▶ Short problem: Transcribe the listing verbatim. Do not carry over any pictures.
**** Provided material ****
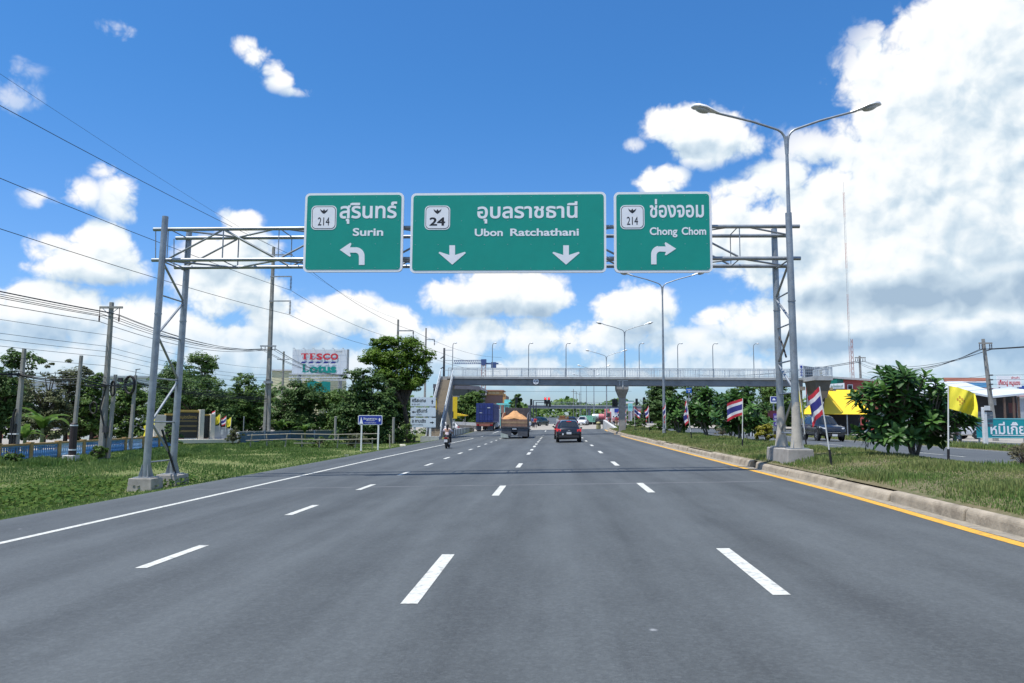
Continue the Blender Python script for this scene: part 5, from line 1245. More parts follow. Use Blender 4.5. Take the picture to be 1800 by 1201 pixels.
a, b = S54(667.5, 738.5); poly(MB(), [(a-.045, Y-.062, b-.1), (a+.045, Y-.062, b-.1), (a+.045, Y-.062, b+.03), (a+.09, Y-.062, b+.03), (a, Y-.062, b+.15), (a-.09, Y-.062, b+.03), (a-.045, Y-.062, b+.03)]).build('arrow', swhite, t)
for px in (636, 665.5): q = at(px, 740, Y); post(MB(), q.x, Y, zb+.1, p1.z+.5).build('post', white, t); post(MB(), q.x, Y, zb-.3, zb+.1, .104).build('post_foot', sblack, t)
# white direction boards
Y = 74.5; zb = gz(at(744, 770, Y).x, Y)
t = thing('direction_boards', 'stack of three white direction boards with black arrows on two posts', 'road sign', (at(744, 770, Y).x, Y, zb))
boards = mat('board_pale', (.66, .74, .80), .45, 0, .03)
def S74(px, py): q = at(px, py, Y); return q.x, q.z
for (y0, y1), th_, la, arr in (((698.5, 714.5), ('ศรีสะเกษ', 724.5, 749), ('SI SA KET', 724.5, 739), 'u'), ((716.5, 732.5), ('สุรินทร์', 732.5, 751.5), ('SURIN', 732.5, 742), 'l'), ((734.5, 751.5), ('อ.กาบเชิง', 724.5, 749), ('KAP CHOENG', 724, 744), 'r')):
    (xa, za), (xb, zb_) = S74(722, y0), S74(766, y1)
    bd = MB().plate(rrect(xa, xb, zb_, za, .05, Y-.06), (0, -1, 0), .04).build('board', boards, t)
    MB().plate(rrect(xa+.05, xb-.05, zb_+.05, za-.05, .04, Y-.063), (0, -1, 0), .002).build('board_face', boards, bd)
    lettering(MB(), th_[0], S74(th_[1], y0)[0], S74(th_[2], y0)[0], S74(744, y0+8.6)[1], S74(744, y0+3.8)[1], Y-.068, 'บ', .03).build('lettering', sblack, bd)
    lettering(MB(), la[0], S74(la[1], y0)[0], S74(la[2], y0)[0], S74(744, y0+13.6)[1], S74(744, y0+11.4)[1], Y-.068, 'H', .01).build('lettering', sblack, bd)
    ax, az_ = S74({'u': 760, 'l': 727.5, 'r': 759.5}[arr], (y0+y1)/2); sh = [(-.05, -.2), (.05, -.2), (.05, .02), (.13, .02), (0, .2), (-.13, .02), (-.05, .02)]
    rt_ = {'u': (1, 0), 'l': (0, 1), 'r': (0, -1)}[arr]; pts = [(ax+x*rt_[0]-z*rt_[1], Y-.068, az_+x*rt_[1]+z*rt_[0]) for x, z in sh]
    poly(MB(), pts).build('arrow', sblack, bd)
for px in (728.5, 756): q = at(px, 755, Y); post(MB(), q.x, Y+.06, zb+.55, S74(744, 700)[1], .2).build('post', white, t); post(MB(), q.x, Y+.06, zb-.3, zb+.55, .205).build('post_foot', sblack if px < 740 else white, t)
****
▶ The answer:
Continue the Blender Python script for this scene: part 5, from line 1245. More parts follow. Use Blender 4.5. Take the picture to be 1800 by 1201 pixels.
a, b = S54(667.5, 738.5); poly(MB(), [(a-.045, Y-.062, b-.1), (a+.045, Y-.062, b-.1), (a+.045, Y-.062, b+.03), (a+.09, Y-.062, b+.03), (a, Y-.062, b+.15), (a-.09, Y-.062, b+.03), (a-.045, Y-.062, b+.03)]).build('arrow', swhite, t)
for px in (636, 665.5): q = at(px, 740, Y); post(MB(), q.x, Y, zb+.1, p1.z+.5).build('post', white, t); post(MB(), q.x, Y, zb-.3, zb+.1, .104).build('post_foot', sblack, t)
# white direction boards
Y = 74.5; zb = gz(at(744, 770, Y).x, Y)
t = thing('direction_boards', 'stack of three white direction boards with black arrows on two posts', 'road sign', (at(744, 770, Y).x, Y, zb))
boards = mat('board_pale', (.66, .74, .80), .45, 0, .03)
def S74(px, py): q = at(px, py, Y); return q.x, q.z
for (y0, y1), th_, la, arr in (((698.5, 714.5), ('ศรีสะเกษ', 724.5, 749), ('SI SA KET', 724.5, 739), 'u'), ((716.5, 732.5), ('สุรินทร์', 732.5, 751.5), ('SURIN', 732.5, 742), 'l'), ((734.5, 751.5), ('อ.กาบเชิง', 724.5, 749), ('KAP CHOENG', 724, 744), 'r')):
    (xa, za), (xb, zb_) = S74(722, y0), S74(766, y1)
    bd = MB().plate(rrect(xa, xb, zb_, za, .05, Y-.06), (0, -1, 0), .04).build('board', boards, t)
    MB().plate(rrect(xa+.05, xb-.05, zb_+.05, za-.05, .04, Y-.063), (0, -1, 0), .002).build('board_face', boards, bd)
    lettering(MB(), th_[0], S74(th_[1], y0)[0], S74(th_[2], y0)[0], S74(744, y0+8.6)[1], S74(744, y0+3.8)[1], Y-.068, 'บ', .03).build('lettering', sblack, bd)
    lettering(MB(), la[0], S74(la[1], y0)[0], S74(la[2], y0)[0], S74(744, y0+13.6)[1], S74(744, y0+11.4)[1], Y-.068, 'H', .01).build('lettering', sblack, bd)
    ax, az_ = S74({'u': 760, 'l': 727.5, 'r': 759.5}[arr], (y0+y1)/2); sh = [(-.05, -.2), (.05, -.2), (.05, .02), (.13, .02), (0, .2), (-.13, .02), (-.05, .02)]
    rt_ = {'u': (1, 0), 'l': (0, 1), 'r': (0, -1)}[arr]; pts = [(ax+x*rt_[0]-z*rt_[1], Y-.068, az_+x*rt_[1]+z*rt_[0]) for x, z in sh]
    poly(MB(), pts).build('arrow', sblack, bd)
for px in (728.5, 756): q = at(px, 755, Y); post(MB(), q.x, Y+.06, zb+.55, S74(744, 700)[1], .2).build('post', white, t); post(MB(), q.x, Y+.06, zb-.3, zb+.55, .205).build('post_foot', sblack if px < 740 else white, t)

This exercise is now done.